Dumping a proven manager like Joe Girardi and replacing him with a former player from the ESPN broadcast booth was a radical decision, then Cashman doubled down on this year's team by acquiring Stanton _ and absorbing his $265-million salary through 2027.

Cashman pushed his chips to the center of the table. All-in, but not for a 100-win season, or simply qualifying for a wild-card berth. This was done with a World Series in mind, or at least an epic October battle or two.

Losing a wild-card game? To the A's? Indefensible.

Believing that, I asked Boone before Wednesday's game if this one night in the Bronx would instantly define whether 2018 was a success or failure for these Yankees.

"You know what, I leave that to you guys," Boone said. "I'm consumed with this. I feel like we're prepared and ready as we can be. And hopefully we'll go out and put our best foot forward and take care of business and move on.

"But as far as judging what all this means, you know, I didn't get it into it for that. That's for you guys, respectfully."

In the past, when not staring at elimination, Boone has maintained that the World Series is always the Yankees' singular goal. That's what every Yankees manager is expected to do. It's the script that's been handed down, generation by generation, since Miller Huggins. In most cases, a manager like Boone would get a pass in his rookie year, especially because he had never done this before, at any level.

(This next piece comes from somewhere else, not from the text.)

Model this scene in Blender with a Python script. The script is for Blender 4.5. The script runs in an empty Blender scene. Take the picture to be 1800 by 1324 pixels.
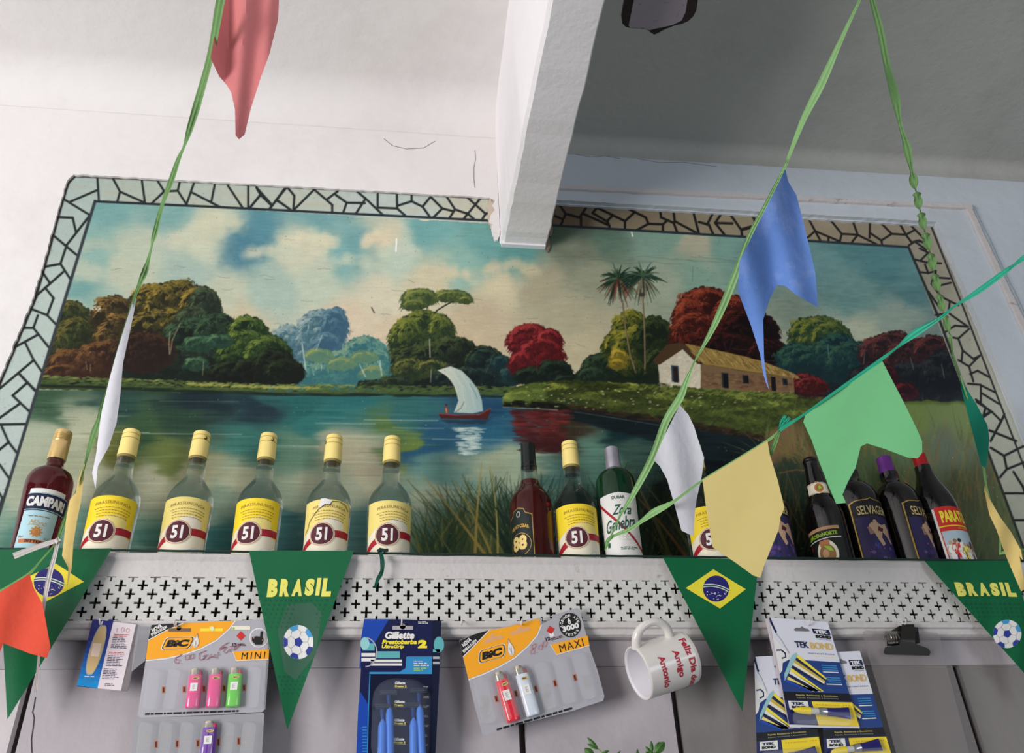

But not this season, when there was no time for growing pains _ and no acclimation period for Stanton, who heard boos for weeks in the Bronx. Patience doesn't wear pinstripes, and Stanton knows the Yankees didn't pick up his tab for a one-and-done.

"Now it's a brand new start," Stanton said on the eve of his first playoff game. "And we've just got to show up."

Stanton's right. The Yankees are loaded, bolstered by the late-season acquisitions of Voit and Andrew McCutchen, and also were able to heal up during the last few weeks. That was bad news for the A's, and could be trouble for an old friend come Friday in the Division Series.

No wonder the "We Want Boston" chants stirred to life in the sixth inning. The anxiety in the Bronx was over. Everybody had moved on to what's next.